Source material ->
┌──

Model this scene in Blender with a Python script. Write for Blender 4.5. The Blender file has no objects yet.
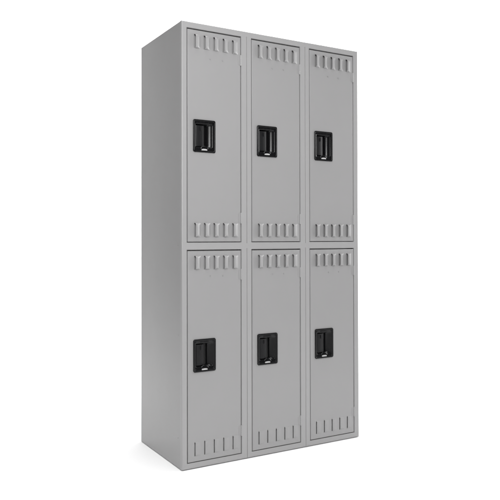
import bpy, bmesh, math, random
from mathutils import Vector, Matrix
random.seed(4)
scene = bpy.context.scene
COL = scene.collection

# ------------------------------------------------------------------ sizes (metres)
W, D, H = 0.9144, 0.4572, 1.8288
UNIT = W / 3
OX0, OX1 = 0.0222, 0.2785                 # opening of one column, from the column's left edge
LOW_Z = (0.0252, 0.8945)                  # openings of the lower and the upper row
UP_Z = (0.9235, 1.8045)
FR_D = 0.016                              # depth of the face frame
GL, GR, GT, GB = 0.0044, 0.0034, 0.0052, 0.0032   # gaps round a door
DOOR_Y = 0.0012

# ------------------------------------------------------------------ materials
def nodes(name):
    m = bpy.data.materials.new(name); m.use_nodes = True
    return m, m.node_tree, m.node_tree.nodes['Principled BSDF']

def painted(name, col, rough=0.42, spec=0.45, bump=0.05, scale=900, var=0.012, mottling=5.0):
    m, nt, b = nodes(name)
    tc = nt.nodes.new('ShaderNodeTexCoord')
    n = nt.nodes.new('ShaderNodeTexNoise'); n.inputs['Scale'].default_value = mottling; n.inputs['Detail'].default_value = 4
    nt.links.new(tc.outputs['Object'], n.inputs['Vector'])
    mix = nt.nodes.new('ShaderNodeMix'); mix.data_type = 'RGBA'
    mix.inputs[6].default_value = (*[c * (1 - var * 2) for c in col], 1)
    mix.inputs[7].default_value = (*[c * (1 + var * 2) for c in col], 1)
    nt.links.new(n.outputs['Fac'], mix.inputs[0]); nt.links.new(mix.outputs[2], b.inputs['Base Color'])
    mr = nt.nodes.new('ShaderNodeMapRange')
    mr.inputs['To Min'].default_value = rough - .03; mr.inputs['To Max'].default_value = rough + .03
    n3 = nt.nodes.new('ShaderNodeTexNoise'); n3.inputs['Scale'].default_value = 14; n3.inputs['Detail'].default_value = 3
    nt.links.new(tc.outputs['Object'], n3.inputs['Vector'])
    nt.links.new(n3.outputs['Fac'], mr.inputs['Value']); nt.links.new(mr.outputs['Result'], b.inputs['Roughness'])
    b.inputs['Specular IOR Level'].default_value = spec
    # fine orange peel of the enamel plus very shallow waviness of the sheet
    n2 = nt.nodes.new('ShaderNodeTexNoise'); n2.inputs['Scale'].default_value = scale; n2.inputs['Detail'].default_value = 2
    nt.links.new(tc.outputs['Object'], n2.inputs['Vector'])
    bp = nt.nodes.new('ShaderNodeBump'); bp.inputs['Strength'].default_value = bump; bp.inputs['Distance'].default_value = 0.0006
    nt.links.new(n2.outputs['Fac'], bp.inputs['Height'])
    n4 = nt.nodes.new('ShaderNodeTexNoise'); n4.inputs['Scale'].default_value = 4; n4.inputs['Detail'].default_value = 1
    nt.links.new(tc.outputs['Object'], n4.inputs['Vector'])
    bp2 = nt.nodes.new('ShaderNodeBump'); bp2.inputs['Strength'].default_value = 0.25; bp2.inputs['Distance'].default_value = 0.003
    nt.links.new(n4.outputs['Fac'], bp2.inputs['Height']); nt.links.new(bp.outputs['Normal'], bp2.inputs['Normal'])
    nt.links.new(bp2.outputs['Normal'], b.inputs['Normal'])
    return m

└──

Exercise prompt -> Please write out all of the material above without changing a word, and omit any pictures.

Task output ->
Model this scene in Blender with a Python script. Write for Blender 4.5. The Blender file has no objects yet.
import bpy, bmesh, math, random
from mathutils import Vector, Matrix
random.seed(4)
scene = bpy.context.scene
COL = scene.collection

# ------------------------------------------------------------------ sizes (metres)
W, D, H = 0.9144, 0.4572, 1.8288
UNIT = W / 3
OX0, OX1 = 0.0222, 0.2785                 # opening of one column, from the column's left edge
LOW_Z = (0.0252, 0.8945)                  # openings of the lower and the upper row
UP_Z = (0.9235, 1.8045)
FR_D = 0.016                              # depth of the face frame
GL, GR, GT, GB = 0.0044, 0.0034, 0.0052, 0.0032   # gaps round a door
DOOR_Y = 0.0012

# ------------------------------------------------------------------ materials
def nodes(name):
    m = bpy.data.materials.new(name); m.use_nodes = True
    return m, m.node_tree, m.node_tree.nodes['Principled BSDF']

def painted(name, col, rough=0.42, spec=0.45, bump=0.05, scale=900, var=0.012, mottling=5.0):
    m, nt, b = nodes(name)
    tc = nt.nodes.new('ShaderNodeTexCoord')
    n = nt.nodes.new('ShaderNodeTexNoise'); n.inputs['Scale'].default_value = mottling; n.inputs['Detail'].default_value = 4
    nt.links.new(tc.outputs['Object'], n.inputs['Vector'])
    mix = nt.nodes.new('ShaderNodeMix'); mix.data_type = 'RGBA'
    mix.inputs[6].default_value = (*[c * (1 - var * 2) for c in col], 1)
    mix.inputs[7].default_value = (*[c * (1 + var * 2) for c in col], 1)
    nt.links.new(n.outputs['Fac'], mix.inputs[0]); nt.links.new(mix.outputs[2], b.inputs['Base Color'])
    mr = nt.nodes.new('ShaderNodeMapRange')
    mr.inputs['To Min'].default_value = rough - .03; mr.inputs['To Max'].default_value = rough + .03
    n3 = nt.nodes.new('ShaderNodeTexNoise'); n3.inputs['Scale'].default_value = 14; n3.inputs['Detail'].default_value = 3
    nt.links.new(tc.outputs['Object'], n3.inputs['Vector'])
    nt.links.new(n3.outputs['Fac'], mr.inputs['Value']); nt.links.new(mr.outputs['Result'], b.inputs['Roughness'])
    b.inputs['Specular IOR Level'].default_value = spec
    # fine orange peel of the enamel plus very shallow waviness of the sheet
    n2 = nt.nodes.new('ShaderNodeTexNoise'); n2.inputs['Scale'].default_value = scale; n2.inputs['Detail'].default_value = 2
    nt.links.new(tc.outputs['Object'], n2.inputs['Vector'])
    bp = nt.nodes.new('ShaderNodeBump'); bp.inputs['Strength'].default_value = bump; bp.inputs['Distance'].default_value = 0.0006
    nt.links.new(n2.outputs['Fac'], bp.inputs['Height'])
    n4 = nt.nodes.new('ShaderNodeTexNoise'); n4.inputs['Scale'].default_value = 4; n4.inputs['Detail'].default_value = 1
    nt.links.new(tc.outputs['Object'], n4.inputs['Vector'])
    bp2 = nt.nodes.new('ShaderNodeBump'); bp2.inputs['Strength'].default_value = 0.25; bp2.inputs['Distance'].default_value = 0.003
    nt.links.new(n4.outputs['Fac'], bp2.inputs['Height']); nt.links.new(bp.outputs['Normal'], bp2.inputs['Normal'])
    nt.links.new(bp2.outputs['Normal'], b.inputs['Normal'])
    return m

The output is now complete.